Avoiding the pitfalls when starting a business without any experience

Starting a business is one of the most daunting and stressful experiences any human can undertake

Avoiding the pitfalls when starting a business

Starting a business is one of the most daunting and stressful experiences any human can undertake – it requires a fabulous idea, courage, self-belief, and the ability to wing it at times! So, what to do when you have all of the above, but no experience. Can an aspiring entrepreneur achieve success without relevant experience in the area, and if so, HOW?

In the early months and years after founding doddl, I learned so much, lessons that have stood me in good stead, and definitely contributed to the subsequent growth and success of the business. Here are my top tips for starting a business without experience.
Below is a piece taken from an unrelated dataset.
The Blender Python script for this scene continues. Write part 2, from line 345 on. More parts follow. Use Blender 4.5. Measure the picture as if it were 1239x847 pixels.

Don’t believe you can do everything yourself – you can’t

It can be tempting to fight all the battles by yourself, to try to be an expert in all fields. But the reality will quickly dawn that this leads to burnout (you are just one person!) and actually lots of things only being ‘half done’. Where resources allow, bring in people who know what they are doing – a reliable accountant or an enthusiastic sales person for example.

Accept that you don’t have the experience – Find a mentor

There are times to ‘wing it’, and then there are times to admit you don’t know where to start. Finding a great mentor will be an invaluable asset to the business. It helps to have someone who has made the mistakes to make sure you don’t.

Don’t be isolated

Particularly at the beginning there will be times when it all feels overwhelming, but don’t be alone! There are is so much support available for start-ups (local business growth hubs; government backed schemes i.e.; innovate U.K., DIT, SWMAS etc.) make use of them, ask questions, get involved. 

Do your research

It might seem obvious to say ‘do your research’ – it was something I did, but didn’t fully appreciate the benefit of until further down the line. Being prepared and having an armour of knowledge ahead of time helps to keep the business on course. It is so easy to get distracted, but knowing every step before it needs to happen is a certain way of meeting milestones and driving growth.

Be realistic with your own capabilities. 

It’s one thing to have no experience in the area you are going into, but if you cannot bring at least one transferable skill that typical business requires (finance, marketing, sales, legal or being able to relate to the target consumer), then you must question where you can add value in the business. It is one thing to not be an expert in all areas, but it is imperative that you can bring a level of expertise to some aspect of the business.

Be openminded to partners/ co-founders.

When I set out on the doddl journey, I hadn’t initially assumed that I would build a team around me. Destiny had other plans for doddl, and I soon realised that the business was bigger than just myself. I was never against the idea of a business partner – it was just something that didn’t appear on the agenda from the outset. Fortunately, I managed to convince my business-savvy sister (Rosie Phelps-Goggin) to partner with me, followed by the brilliant Laura Thomas, who has also since become a co-founder. Having a business partner halves the burden and doubles the joy – it is someone to brainstorm with, but also to weather the storms with. I would advise any entrepreneur to consider bringing a partner on board, someone with a different skillset who can offer other things to further the business.